History and Historiography of Science

Leftovers: Practical Strategy as Fractional Philosophy

After working through my thoughts about the historiographical aims of Objectivity and whether or not the history of science’s turn away from the philosophy of sciences impoverishes its ability to write a history of ideas, I have one leftover question I don’t really know what to think about, and it is expressed nicely in Martin Kusch’s review of Objectivity as he confronts their attempt to construct a “historicist” history without being “relativist” (possibly, I may be misunderstanding).

(Here, by the way, “historicist” means that concepts, such as objectivity, are not transcendental, a meaning to be distinguished from a historical determinism, as in the Marxist dialectic.)

According to Kusch:

Only a century ago, and thus very much in the period at issue in Objectivity, the relationship between historicism and relativism was extensively discussed among the likes of Dilthey, Heidegger, Husserl, Nietzsche, Rickert, Simmel and Windelband.  Whatever emerged from this eventually abandoned debate, it certainly included the insight that the historicist can avoid relativism only by either positing a telos of historical development or treating the views of different periods as components of one overall truth.  Neither option now seems particularly attractive.

Kusch defends relativism here as something not to be equated with skepticism.  I have to admit I haven’t read enough of Kusch to know his opinions on the matter, but, having read enough of Harry Collins to understand how relativism informs his specifically sociological project (and with their jointly-written book still on my to-do list), I think I understand the defense as having to do with generating additional layers of explanation describing why rational actions can only make sense within specified social preconditions.

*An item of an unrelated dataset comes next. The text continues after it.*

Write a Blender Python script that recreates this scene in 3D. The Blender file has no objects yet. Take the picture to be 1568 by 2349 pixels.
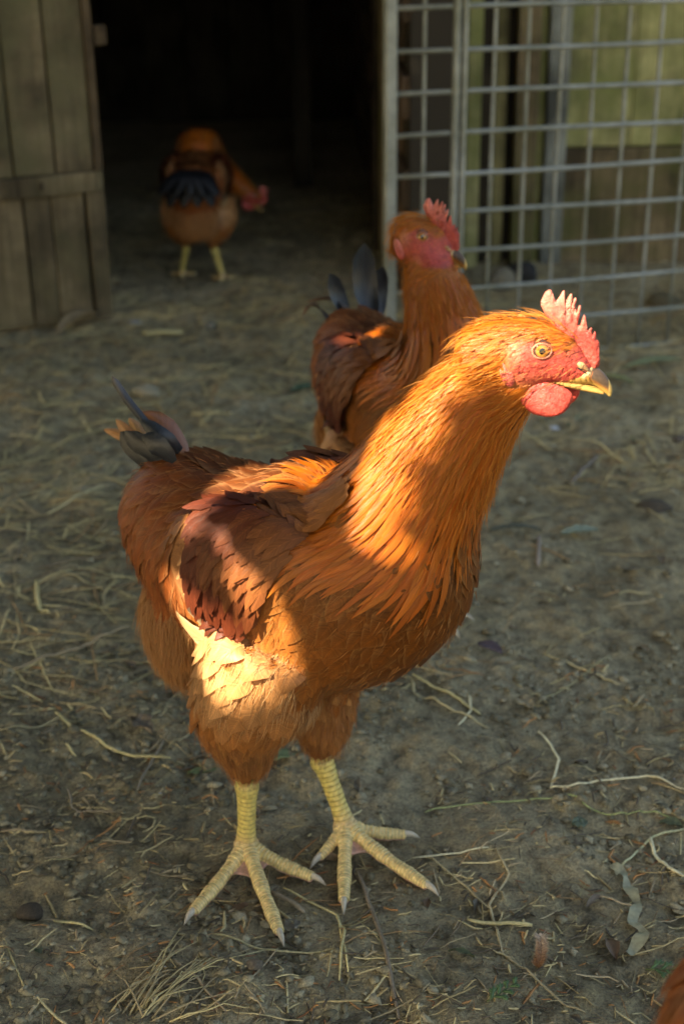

Rather than try and explain my understanding of what they mean by relativism any further at this point, I want to focus on the unattractiveness of seeing different views as components of an “overall truth”, because this is how I tend to see practice as informed by, or at least conforming to, philosophy, as discussed in my last post.  The basic idea here is that “epistemology”, writ large, contains a diverse array of strategies (empiricism, correlation, taxonomy, systems-building, modeling, etc.) that can be deployed in different ways to suggest plausible-to-reliable explanations.

This overarching epistemology defines different problems that may be encountered when employing different epistemological strategies (and these strategies and their problems may be conceptualized in different ways and in different times, which render them “historicized”).  Some individuals may privilege certain facets of epistemology in their practice, possibly making their work seem very limited in its scope or applicability (think 19th-century astronomers striving for ever-greater degrees of precision), where more ingenuitive inquirers may make more expansive use of the epistemological palette.  It is unlikely that any individual could have mastery of the entire palette.  Thankfully, specialization may be productive and legitimate, provided an appropriate division of intellectual labor is established that connects one facet of epistemology with complementary facets.  (I make a lot of use out of this notion in my forthcoming book on policy analysis, progress on which is currently out of my hands….)

The overall content of epistemology is constructed by humans—the development of statistics and probability, for example, represented a substantial innovation.  However, the construction must conform to some transcendental structure of possible knowledge-producing strategies, which we can only make efforts to describe.  It is exactly this transcendental quality that makes nature appear teleological, and why we can draw productive analogies, say, between animal populations and economic systems, or between computers and the brain: nature itself is capable of mimicking rationality.

It is this notion that different communities embrace different aspects of an overarching and interconnected systems of possible epistemological strategies that made me sympathetic to philosopher Kent Staley’s appeals to a “unity” of science, where Galison was keen to see “disunity” (not to mention Jed Buchwald’s and Allan Franklin’s criticism of the “disunity” trend appearing shortly thereafter).

Not being a philosopher myself (and therefore not being very eager to dive into yet another new literature unguided), I’m curious to know what are the objections toward such a fractional view, which Kusch mentions.  Am I understanding the views of people like Kusch and Staley properly?  Is the notion that different epistemological perspectives are “components of one overall truth” an objectionable view dependent on the notion that these components are in “different periods” (because I tend to see the components as distributed via divisions of intellectual labor in the same period, acknowledging that different periods come up with different divisions).  Is there someone I really ought to be reading on these points?  I’m a bit at sea here, but in the interests of openness and the prospects of getting a good tip, I thought I’d cop to it.